DATA EXCERPT
# # # #

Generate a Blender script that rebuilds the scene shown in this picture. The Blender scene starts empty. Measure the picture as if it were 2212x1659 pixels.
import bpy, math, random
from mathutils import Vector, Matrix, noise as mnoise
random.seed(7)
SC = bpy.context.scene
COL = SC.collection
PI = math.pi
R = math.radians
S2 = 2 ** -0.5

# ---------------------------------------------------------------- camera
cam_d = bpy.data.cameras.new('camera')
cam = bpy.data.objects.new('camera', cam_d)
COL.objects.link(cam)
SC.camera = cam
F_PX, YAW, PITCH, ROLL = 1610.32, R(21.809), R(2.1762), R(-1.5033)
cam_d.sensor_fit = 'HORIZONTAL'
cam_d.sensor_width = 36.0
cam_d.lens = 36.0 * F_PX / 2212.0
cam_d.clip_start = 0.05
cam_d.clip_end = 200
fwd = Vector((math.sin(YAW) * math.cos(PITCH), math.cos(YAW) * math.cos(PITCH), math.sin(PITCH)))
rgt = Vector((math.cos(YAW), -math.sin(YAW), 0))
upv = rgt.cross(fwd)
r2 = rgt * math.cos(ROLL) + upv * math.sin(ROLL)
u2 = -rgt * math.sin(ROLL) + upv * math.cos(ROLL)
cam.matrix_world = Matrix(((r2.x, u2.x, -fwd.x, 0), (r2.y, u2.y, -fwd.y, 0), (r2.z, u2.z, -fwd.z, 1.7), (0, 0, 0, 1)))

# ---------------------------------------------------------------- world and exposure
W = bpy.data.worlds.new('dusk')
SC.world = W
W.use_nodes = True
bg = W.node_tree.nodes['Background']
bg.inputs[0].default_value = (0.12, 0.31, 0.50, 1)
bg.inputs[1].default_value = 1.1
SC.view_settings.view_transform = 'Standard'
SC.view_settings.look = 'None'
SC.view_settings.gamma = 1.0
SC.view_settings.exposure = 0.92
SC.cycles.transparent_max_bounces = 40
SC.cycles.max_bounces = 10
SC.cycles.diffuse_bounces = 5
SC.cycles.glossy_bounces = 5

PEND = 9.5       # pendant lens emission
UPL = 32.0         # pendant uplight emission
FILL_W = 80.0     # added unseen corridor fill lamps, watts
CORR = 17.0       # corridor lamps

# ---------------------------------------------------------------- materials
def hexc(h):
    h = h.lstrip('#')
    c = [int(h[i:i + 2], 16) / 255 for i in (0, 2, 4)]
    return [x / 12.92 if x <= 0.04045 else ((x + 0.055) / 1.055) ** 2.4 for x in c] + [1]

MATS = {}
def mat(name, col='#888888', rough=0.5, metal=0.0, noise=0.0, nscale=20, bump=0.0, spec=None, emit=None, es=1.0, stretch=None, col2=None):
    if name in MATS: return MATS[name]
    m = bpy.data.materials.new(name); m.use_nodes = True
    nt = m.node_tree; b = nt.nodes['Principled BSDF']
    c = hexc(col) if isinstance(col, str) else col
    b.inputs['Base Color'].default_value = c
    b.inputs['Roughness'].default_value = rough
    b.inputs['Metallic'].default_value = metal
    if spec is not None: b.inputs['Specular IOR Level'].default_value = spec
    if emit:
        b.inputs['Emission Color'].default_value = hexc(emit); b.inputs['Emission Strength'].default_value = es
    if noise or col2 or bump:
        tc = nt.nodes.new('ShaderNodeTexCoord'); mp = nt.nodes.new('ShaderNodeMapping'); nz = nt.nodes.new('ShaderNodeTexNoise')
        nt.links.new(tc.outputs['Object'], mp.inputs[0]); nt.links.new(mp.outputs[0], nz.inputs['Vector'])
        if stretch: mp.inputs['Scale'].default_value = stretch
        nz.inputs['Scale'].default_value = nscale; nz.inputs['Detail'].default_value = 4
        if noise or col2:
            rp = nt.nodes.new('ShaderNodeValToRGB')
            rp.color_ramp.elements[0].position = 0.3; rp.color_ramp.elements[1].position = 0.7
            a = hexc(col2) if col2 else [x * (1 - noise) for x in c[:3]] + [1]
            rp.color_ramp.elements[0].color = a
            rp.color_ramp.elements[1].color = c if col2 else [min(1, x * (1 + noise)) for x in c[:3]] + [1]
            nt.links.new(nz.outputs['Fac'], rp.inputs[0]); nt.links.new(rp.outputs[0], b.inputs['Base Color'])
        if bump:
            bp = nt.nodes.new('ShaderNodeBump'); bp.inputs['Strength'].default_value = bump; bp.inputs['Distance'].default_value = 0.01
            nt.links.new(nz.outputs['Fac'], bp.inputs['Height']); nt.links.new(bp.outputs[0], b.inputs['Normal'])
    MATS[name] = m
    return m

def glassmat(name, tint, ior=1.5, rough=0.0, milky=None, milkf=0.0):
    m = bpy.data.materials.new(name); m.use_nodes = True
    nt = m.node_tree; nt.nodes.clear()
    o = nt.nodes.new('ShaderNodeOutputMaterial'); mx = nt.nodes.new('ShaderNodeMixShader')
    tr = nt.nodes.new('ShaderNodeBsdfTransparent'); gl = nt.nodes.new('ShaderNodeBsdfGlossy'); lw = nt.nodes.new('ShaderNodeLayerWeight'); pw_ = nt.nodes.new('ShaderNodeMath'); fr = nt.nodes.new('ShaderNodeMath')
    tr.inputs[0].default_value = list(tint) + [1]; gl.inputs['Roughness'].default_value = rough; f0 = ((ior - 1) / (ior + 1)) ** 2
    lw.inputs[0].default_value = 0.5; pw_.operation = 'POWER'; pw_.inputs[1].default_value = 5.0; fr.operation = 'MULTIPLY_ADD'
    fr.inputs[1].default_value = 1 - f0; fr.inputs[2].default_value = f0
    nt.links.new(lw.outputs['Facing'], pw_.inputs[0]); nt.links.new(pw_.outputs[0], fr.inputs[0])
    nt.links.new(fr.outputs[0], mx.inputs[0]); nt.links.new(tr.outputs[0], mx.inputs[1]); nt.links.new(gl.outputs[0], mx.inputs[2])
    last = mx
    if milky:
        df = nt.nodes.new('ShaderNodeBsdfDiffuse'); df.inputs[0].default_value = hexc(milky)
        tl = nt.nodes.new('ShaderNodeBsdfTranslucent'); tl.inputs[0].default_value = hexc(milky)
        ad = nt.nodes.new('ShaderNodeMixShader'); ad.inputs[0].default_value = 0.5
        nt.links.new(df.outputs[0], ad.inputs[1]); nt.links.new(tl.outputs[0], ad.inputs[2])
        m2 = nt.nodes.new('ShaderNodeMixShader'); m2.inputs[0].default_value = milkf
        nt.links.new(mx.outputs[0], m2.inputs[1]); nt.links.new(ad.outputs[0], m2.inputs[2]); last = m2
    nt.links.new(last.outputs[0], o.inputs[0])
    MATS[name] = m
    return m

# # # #

PROBLEM
Take the data above and return it exactly.

EXERCISE OUTPUT
Generate a Blender script that rebuilds the scene shown in this picture. The Blender scene starts empty. Measure the picture as if it were 2212x1659 pixels.
import bpy, math, random
from mathutils import Vector, Matrix, noise as mnoise
random.seed(7)
SC = bpy.context.scene
COL = SC.collection
PI = math.pi
R = math.radians
S2 = 2 ** -0.5

# ---------------------------------------------------------------- camera
cam_d = bpy.data.cameras.new('camera')
cam = bpy.data.objects.new('camera', cam_d)
COL.objects.link(cam)
SC.camera = cam
F_PX, YAW, PITCH, ROLL = 1610.32, R(21.809), R(2.1762), R(-1.5033)
cam_d.sensor_fit = 'HORIZONTAL'
cam_d.sensor_width = 36.0
cam_d.lens = 36.0 * F_PX / 2212.0
cam_d.clip_start = 0.05
cam_d.clip_end = 200
fwd = Vector((math.sin(YAW) * math.cos(PITCH), math.cos(YAW) * math.cos(PITCH), math.sin(PITCH)))
rgt = Vector((math.cos(YAW), -math.sin(YAW), 0))
upv = rgt.cross(fwd)
r2 = rgt * math.cos(ROLL) + upv * math.sin(ROLL)
u2 = -rgt * math.sin(ROLL) + upv * math.cos(ROLL)
cam.matrix_world = Matrix(((r2.x, u2.x, -fwd.x, 0), (r2.y, u2.y, -fwd.y, 0), (r2.z, u2.z, -fwd.z, 1.7), (0, 0, 0, 1)))

# ---------------------------------------------------------------- world and exposure
W = bpy.data.worlds.new('dusk')
SC.world = W
W.use_nodes = True
bg = W.node_tree.nodes['Background']
bg.inputs[0].default_value = (0.12, 0.31, 0.50, 1)
bg.inputs[1].default_value = 1.1
SC.view_settings.view_transform = 'Standard'
SC.view_settings.look = 'None'
SC.view_settings.gamma = 1.0
SC.view_settings.exposure = 0.92
SC.cycles.transparent_max_bounces = 40
SC.cycles.max_bounces = 10
SC.cycles.diffuse_bounces = 5
SC.cycles.glossy_bounces = 5

PEND = 9.5       # pendant lens emission
UPL = 32.0         # pendant uplight emission
FILL_W = 80.0     # added unseen corridor fill lamps, watts
CORR = 17.0       # corridor lamps

# ---------------------------------------------------------------- materials
def hexc(h):
    h = h.lstrip('#')
    c = [int(h[i:i + 2], 16) / 255 for i in (0, 2, 4)]
    return [x / 12.92 if x <= 0.04045 else ((x + 0.055) / 1.055) ** 2.4 for x in c] + [1]

MATS = {}
def mat(name, col='#888888', rough=0.5, metal=0.0, noise=0.0, nscale=20, bump=0.0, spec=None, emit=None, es=1.0, stretch=None, col2=None):
    if name in MATS: return MATS[name]
    m = bpy.data.materials.new(name); m.use_nodes = True
    nt = m.node_tree; b = nt.nodes['Principled BSDF']
    c = hexc(col) if isinstance(col, str) else col
    b.inputs['Base Color'].default_value = c
    b.inputs['Roughness'].default_value = rough
    b.inputs['Metallic'].default_value = metal
    if spec is not None: b.inputs['Specular IOR Level'].default_value = spec
    if emit:
        b.inputs['Emission Color'].default_value = hexc(emit); b.inputs['Emission Strength'].default_value = es
    if noise or col2 or bump:
        tc = nt.nodes.new('ShaderNodeTexCoord'); mp = nt.nodes.new('ShaderNodeMapping'); nz = nt.nodes.new('ShaderNodeTexNoise')
        nt.links.new(tc.outputs['Object'], mp.inputs[0]); nt.links.new(mp.outputs[0], nz.inputs['Vector'])
        if stretch: mp.inputs['Scale'].default_value = stretch
        nz.inputs['Scale'].default_value = nscale; nz.inputs['Detail'].default_value = 4
        if noise or col2:
            rp = nt.nodes.new('ShaderNodeValToRGB')
            rp.color_ramp.elements[0].position = 0.3; rp.color_ramp.elements[1].position = 0.7
            a = hexc(col2) if col2 else [x * (1 - noise) for x in c[:3]] + [1]
            rp.color_ramp.elements[0].color = a
            rp.color_ramp.elements[1].color = c if col2 else [min(1, x * (1 + noise)) for x in c[:3]] + [1]
            nt.links.new(nz.outputs['Fac'], rp.inputs[0]); nt.links.new(rp.outputs[0], b.inputs['Base Color'])
        if bump:
            bp = nt.nodes.new('ShaderNodeBump'); bp.inputs['Strength'].default_value = bump; bp.inputs['Distance'].default_value = 0.01
            nt.links.new(nz.outputs['Fac'], bp.inputs['Height']); nt.links.new(bp.outputs[0], b.inputs['Normal'])
    MATS[name] = m
    return m

def glassmat(name, tint, ior=1.5, rough=0.0, milky=None, milkf=0.0):
    m = bpy.data.materials.new(name); m.use_nodes = True
    nt = m.node_tree; nt.nodes.clear()
    o = nt.nodes.new('ShaderNodeOutputMaterial'); mx = nt.nodes.new('ShaderNodeMixShader')
    tr = nt.nodes.new('ShaderNodeBsdfTransparent'); gl = nt.nodes.new('ShaderNodeBsdfGlossy'); lw = nt.nodes.new('ShaderNodeLayerWeight'); pw_ = nt.nodes.new('ShaderNodeMath'); fr = nt.nodes.new('ShaderNodeMath')
    tr.inputs[0].default_value = list(tint) + [1]; gl.inputs['Roughness'].default_value = rough; f0 = ((ior - 1) / (ior + 1)) ** 2
    lw.inputs[0].default_value = 0.5; pw_.operation = 'POWER'; pw_.inputs[1].default_value = 5.0; fr.operation = 'MULTIPLY_ADD'
    fr.inputs[1].default_value = 1 - f0; fr.inputs[2].default_value = f0
    nt.links.new(lw.outputs['Facing'], pw_.inputs[0]); nt.links.new(pw_.outputs[0], fr.inputs[0])
    nt.links.new(fr.outputs[0], mx.inputs[0]); nt.links.new(tr.outputs[0], mx.inputs[1]); nt.links.new(gl.outputs[0], mx.inputs[2])
    last = mx
    if milky:
        df = nt.nodes.new('ShaderNodeBsdfDiffuse'); df.inputs[0].default_value = hexc(milky)
        tl = nt.nodes.new('ShaderNodeBsdfTranslucent'); tl.inputs[0].default_value = hexc(milky)
        ad = nt.nodes.new('ShaderNodeMixShader'); ad.inputs[0].default_value = 0.5
        nt.links.new(df.outputs[0], ad.inputs[1]); nt.links.new(tl.outputs[0], ad.inputs[2])
        m2 = nt.nodes.new('ShaderNodeMixShader'); m2.inputs[0].default_value = milkf
        nt.links.new(mx.outputs[0], m2.inputs[1]); nt.links.new(ad.outputs[0], m2.inputs[2]); last = m2
    nt.links.new(last.outputs[0], o.inputs[0])
    MATS[name] = m
    return m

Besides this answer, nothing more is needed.